The ‘|&’ operator introduced in gawk 3.1 for use in communicating with a coprocess is described in (gawk)Two-way I/O section `Two-way Communications With Another Process' in GAWK: Effective AWK Programming. It shows how to do two-way I/O to a separate process, sending it data with print or printf and reading data with getline. If you haven't read it already, you should detour there to do so.

gawk transparently extends the two-way I/O mechanism to simple networking through the use of special file names. When a “coprocess” that matches the special files we are about to describe is started, gawk creates the appropriate network connection, and then two-way I/O proceeds as usual.

At the C, C++, and Perl level, networking is accomplished via sockets, an Application Programming Interface (API) originally developed at the University of California at Berkeley that is now used almost universally for TCP/IP networking. Socket level programming, while fairly straightforward, requires paying attention to a number of details, as well as using binary data. It is not well-suited for use from a high-level language like awk. The special files provided in gawk hide the details from the programmer, making things much simpler and easier to use.

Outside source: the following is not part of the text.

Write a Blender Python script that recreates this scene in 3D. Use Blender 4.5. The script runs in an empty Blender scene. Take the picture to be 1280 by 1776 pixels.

The special file name for network access is made up of several fields, all of which are mandatory:

 
/inet/protocol/localport/hostname/remoteport

The ‘/inet/’ field is, of course, constant when accessing the network. The localport and remoteport fields do not have a meaning when used with ‘/inet/raw’ because “ports” only apply to TCP and UDP. So, when using ‘/inet/raw’, the port fields always have to be ‘0’.